#### Job
Filter the data for lines with the word "this", then copy every line so identified.

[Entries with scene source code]

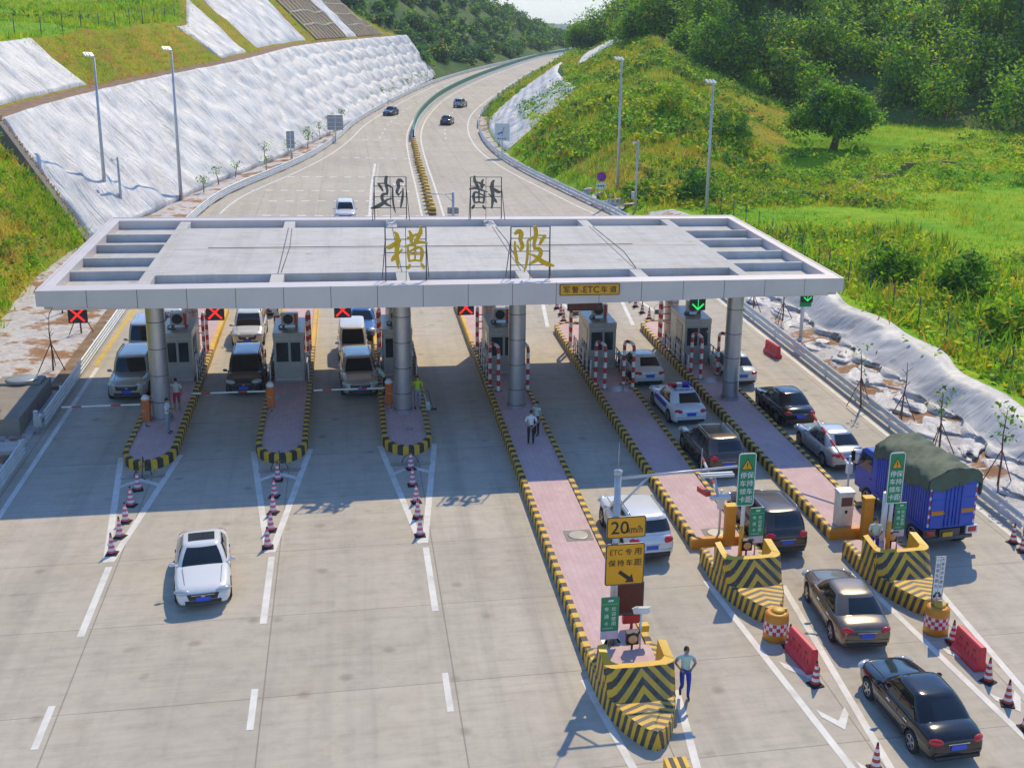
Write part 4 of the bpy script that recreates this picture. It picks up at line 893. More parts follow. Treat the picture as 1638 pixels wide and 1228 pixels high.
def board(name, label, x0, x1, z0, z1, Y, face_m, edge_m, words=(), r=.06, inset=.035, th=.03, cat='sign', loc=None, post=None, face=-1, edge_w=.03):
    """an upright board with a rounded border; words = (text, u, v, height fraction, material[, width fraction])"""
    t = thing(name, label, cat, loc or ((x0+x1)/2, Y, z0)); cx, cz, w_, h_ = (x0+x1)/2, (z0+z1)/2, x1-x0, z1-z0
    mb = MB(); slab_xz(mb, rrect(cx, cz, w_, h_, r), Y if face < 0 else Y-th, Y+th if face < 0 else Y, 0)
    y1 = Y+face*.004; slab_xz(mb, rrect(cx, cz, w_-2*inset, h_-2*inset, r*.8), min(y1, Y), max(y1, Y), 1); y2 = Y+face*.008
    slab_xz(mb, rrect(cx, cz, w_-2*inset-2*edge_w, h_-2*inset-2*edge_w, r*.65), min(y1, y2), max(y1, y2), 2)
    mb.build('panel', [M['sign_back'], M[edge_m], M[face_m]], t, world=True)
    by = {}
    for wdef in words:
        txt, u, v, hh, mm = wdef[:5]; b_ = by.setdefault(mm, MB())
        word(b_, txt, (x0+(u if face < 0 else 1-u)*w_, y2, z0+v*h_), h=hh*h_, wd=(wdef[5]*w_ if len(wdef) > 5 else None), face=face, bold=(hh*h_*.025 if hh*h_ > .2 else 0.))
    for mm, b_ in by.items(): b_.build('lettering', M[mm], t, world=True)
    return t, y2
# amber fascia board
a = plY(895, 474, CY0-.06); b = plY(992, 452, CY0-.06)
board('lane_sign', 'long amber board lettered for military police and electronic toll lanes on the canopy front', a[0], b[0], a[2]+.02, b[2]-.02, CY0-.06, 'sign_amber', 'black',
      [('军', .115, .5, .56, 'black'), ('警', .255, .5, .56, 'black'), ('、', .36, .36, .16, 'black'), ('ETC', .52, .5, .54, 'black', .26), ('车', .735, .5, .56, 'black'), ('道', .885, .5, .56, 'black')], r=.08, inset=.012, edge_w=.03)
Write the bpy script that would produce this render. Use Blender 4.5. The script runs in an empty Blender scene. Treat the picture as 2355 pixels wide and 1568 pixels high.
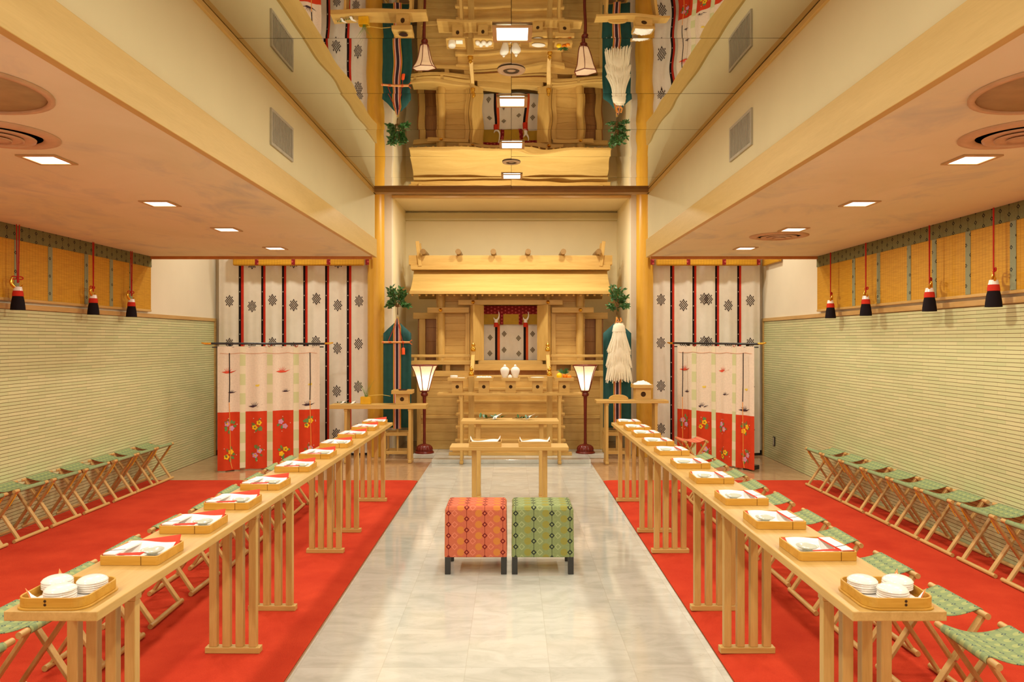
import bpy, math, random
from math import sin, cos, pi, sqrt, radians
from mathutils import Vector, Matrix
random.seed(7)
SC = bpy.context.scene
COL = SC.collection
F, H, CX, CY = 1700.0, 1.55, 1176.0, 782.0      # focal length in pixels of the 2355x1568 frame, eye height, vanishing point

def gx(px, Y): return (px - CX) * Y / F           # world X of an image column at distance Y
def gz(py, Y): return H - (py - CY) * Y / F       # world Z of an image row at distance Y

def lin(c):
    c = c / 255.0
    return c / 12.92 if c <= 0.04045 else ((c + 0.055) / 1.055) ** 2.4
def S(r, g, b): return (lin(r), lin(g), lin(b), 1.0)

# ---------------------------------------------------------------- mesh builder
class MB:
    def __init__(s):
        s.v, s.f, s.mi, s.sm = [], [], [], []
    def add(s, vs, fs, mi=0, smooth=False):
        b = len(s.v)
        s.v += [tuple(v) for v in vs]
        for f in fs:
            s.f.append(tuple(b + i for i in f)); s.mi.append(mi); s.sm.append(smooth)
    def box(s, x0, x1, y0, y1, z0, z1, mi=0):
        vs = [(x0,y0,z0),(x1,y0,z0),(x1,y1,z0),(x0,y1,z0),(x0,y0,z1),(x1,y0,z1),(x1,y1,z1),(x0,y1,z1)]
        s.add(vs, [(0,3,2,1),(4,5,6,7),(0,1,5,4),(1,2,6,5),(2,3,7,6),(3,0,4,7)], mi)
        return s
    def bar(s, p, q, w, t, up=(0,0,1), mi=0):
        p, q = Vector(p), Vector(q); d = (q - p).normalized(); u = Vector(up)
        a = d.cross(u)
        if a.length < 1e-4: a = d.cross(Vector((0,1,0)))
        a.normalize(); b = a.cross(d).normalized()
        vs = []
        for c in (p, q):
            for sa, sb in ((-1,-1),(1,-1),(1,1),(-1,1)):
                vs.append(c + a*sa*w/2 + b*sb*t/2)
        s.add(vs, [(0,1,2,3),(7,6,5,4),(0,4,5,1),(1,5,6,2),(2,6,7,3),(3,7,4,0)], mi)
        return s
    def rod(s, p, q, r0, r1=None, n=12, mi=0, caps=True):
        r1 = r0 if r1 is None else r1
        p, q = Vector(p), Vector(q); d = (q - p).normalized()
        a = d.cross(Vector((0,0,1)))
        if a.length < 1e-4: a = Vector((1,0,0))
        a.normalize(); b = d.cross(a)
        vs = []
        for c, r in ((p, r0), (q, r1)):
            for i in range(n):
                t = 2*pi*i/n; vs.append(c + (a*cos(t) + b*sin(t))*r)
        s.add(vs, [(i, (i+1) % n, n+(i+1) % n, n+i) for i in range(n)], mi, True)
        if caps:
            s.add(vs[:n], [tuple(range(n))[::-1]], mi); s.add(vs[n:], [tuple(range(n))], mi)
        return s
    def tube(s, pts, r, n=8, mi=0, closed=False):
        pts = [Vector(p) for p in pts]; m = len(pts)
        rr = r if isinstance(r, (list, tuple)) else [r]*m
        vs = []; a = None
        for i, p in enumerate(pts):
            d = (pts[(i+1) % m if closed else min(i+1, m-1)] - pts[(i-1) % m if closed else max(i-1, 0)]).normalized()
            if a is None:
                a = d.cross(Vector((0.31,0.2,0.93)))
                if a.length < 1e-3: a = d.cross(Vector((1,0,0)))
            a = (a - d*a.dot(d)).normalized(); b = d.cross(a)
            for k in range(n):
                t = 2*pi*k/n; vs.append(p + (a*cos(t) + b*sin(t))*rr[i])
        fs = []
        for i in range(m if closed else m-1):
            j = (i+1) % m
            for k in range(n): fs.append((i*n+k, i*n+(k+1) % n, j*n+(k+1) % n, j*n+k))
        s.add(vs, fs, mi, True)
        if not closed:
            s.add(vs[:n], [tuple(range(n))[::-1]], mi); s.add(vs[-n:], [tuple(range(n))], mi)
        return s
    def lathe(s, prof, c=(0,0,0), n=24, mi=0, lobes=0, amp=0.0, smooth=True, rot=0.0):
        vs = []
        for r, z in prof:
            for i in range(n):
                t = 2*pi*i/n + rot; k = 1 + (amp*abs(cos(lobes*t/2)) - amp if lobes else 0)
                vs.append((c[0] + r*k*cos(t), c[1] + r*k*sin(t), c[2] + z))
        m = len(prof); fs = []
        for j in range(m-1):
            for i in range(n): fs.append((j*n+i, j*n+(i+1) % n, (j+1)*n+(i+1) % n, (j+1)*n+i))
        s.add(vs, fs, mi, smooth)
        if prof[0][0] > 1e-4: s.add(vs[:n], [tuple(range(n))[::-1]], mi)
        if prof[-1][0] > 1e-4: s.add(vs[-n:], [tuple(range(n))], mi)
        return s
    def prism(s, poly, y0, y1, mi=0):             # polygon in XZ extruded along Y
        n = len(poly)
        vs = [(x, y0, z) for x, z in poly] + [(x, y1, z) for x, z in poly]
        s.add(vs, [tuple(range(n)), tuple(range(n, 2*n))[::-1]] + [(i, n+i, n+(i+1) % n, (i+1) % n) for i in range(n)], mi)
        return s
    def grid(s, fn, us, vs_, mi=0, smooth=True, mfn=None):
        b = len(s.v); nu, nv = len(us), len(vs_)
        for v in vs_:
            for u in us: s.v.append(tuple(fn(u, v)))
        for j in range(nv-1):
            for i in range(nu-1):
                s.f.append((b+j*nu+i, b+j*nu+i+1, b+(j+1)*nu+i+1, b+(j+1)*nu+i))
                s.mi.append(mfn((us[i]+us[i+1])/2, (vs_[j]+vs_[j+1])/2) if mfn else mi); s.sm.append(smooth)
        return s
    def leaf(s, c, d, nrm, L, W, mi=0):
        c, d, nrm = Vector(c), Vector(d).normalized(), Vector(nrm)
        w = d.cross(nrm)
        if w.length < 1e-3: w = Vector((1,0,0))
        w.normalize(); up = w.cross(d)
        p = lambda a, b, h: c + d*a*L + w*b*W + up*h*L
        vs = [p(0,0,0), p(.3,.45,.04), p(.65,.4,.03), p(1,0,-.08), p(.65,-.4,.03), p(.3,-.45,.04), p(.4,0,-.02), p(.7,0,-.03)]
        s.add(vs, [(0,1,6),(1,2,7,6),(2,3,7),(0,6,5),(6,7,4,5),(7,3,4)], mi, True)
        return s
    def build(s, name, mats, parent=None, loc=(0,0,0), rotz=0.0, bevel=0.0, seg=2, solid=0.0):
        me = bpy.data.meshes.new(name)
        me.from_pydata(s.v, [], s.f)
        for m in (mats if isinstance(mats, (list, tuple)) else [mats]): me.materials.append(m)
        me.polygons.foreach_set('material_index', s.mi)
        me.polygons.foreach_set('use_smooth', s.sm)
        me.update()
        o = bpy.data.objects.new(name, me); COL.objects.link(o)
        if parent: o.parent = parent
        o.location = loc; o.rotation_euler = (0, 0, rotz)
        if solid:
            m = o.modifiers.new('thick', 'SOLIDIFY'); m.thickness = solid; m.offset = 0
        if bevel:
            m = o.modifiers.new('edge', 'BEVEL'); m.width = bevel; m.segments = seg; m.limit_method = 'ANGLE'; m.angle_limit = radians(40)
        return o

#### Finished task
Write part 4 of the bpy script that recreates this picture. It picks up at line 893. More parts follow. Treat the picture as 1638 pixels wide and 1228 pixels high.
Write the bpy script that would produce this render. Use Blender 4.5. The script runs in an empty Blender scene. Treat the picture as 2355 pixels wide and 1568 pixels high.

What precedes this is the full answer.